Two years and two drafts after starting the book he showed it to his parents. His father recalled: "Talita read it and said, `Ken, you really need to take a look at this.' I was amazed."
The family began editing it. "My parents didn't suggest changes in the plot line," Mr. Paolini said, but suggested moving sentences, correcting grammar, fixing continuity. "I learned so much. I feel like I had an education."
In 2002 the Paolinis published it. A paperback original, it was $22.95 retail, $14 for students.

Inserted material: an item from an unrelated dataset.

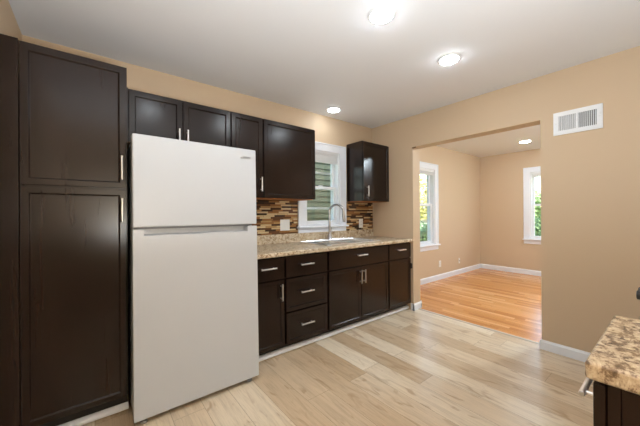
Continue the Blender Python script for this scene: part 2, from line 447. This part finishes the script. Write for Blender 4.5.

The Paolinis contracted out the printing and began marketing it. "We have a very acute understanding of marketing," Kenneth Paolini said.
They contacted hundreds of schools and bookstores, setting up readings. Dressed in medieval costume, Mr. Paolini put on a show, "Why Read? Why Write?"
"We went to places that never had an author," he said, "places hungry for this." Soon the house was filled with books for shipment. "We had reached the point where we couldn't handle it personally."
Then, last summer, the novelist Carl Hiaasen was fly-fishing in Montana with his wife and stepson, Ryan. Ryan read a copy of "Eragon." He seemed captivated, and Mr. Hiaasen told his publisher, Knopf, about it. Knopf made an offer. The Paolinis found an agent through a chat group online, and the book was sold. A spokeswoman for Knopf said the price was in "the middle six figures."
Christopher's editor at Knopf, Michelle Frey, left the plot in place, but cut 20,000 words, Mr. Paolini said. As for the money, his father said, "We are operating a family business, and we will all share in the proceeds." So far, the publisher has printed 250,000 copies.
Now Mr. Paolini is writing the second volume of what he says will be called the "Inheritance" trilogy. Only Angela and his agent, Simon Lipskar, know the ending. After the trilogy is finished, "I might go to college," Mr. Paolini said. "Or I might take a vacation and have a nervous breakdown. I have a lot of reading to do, "Ulysses," Dostoyevsky, the rest of Tolstoy."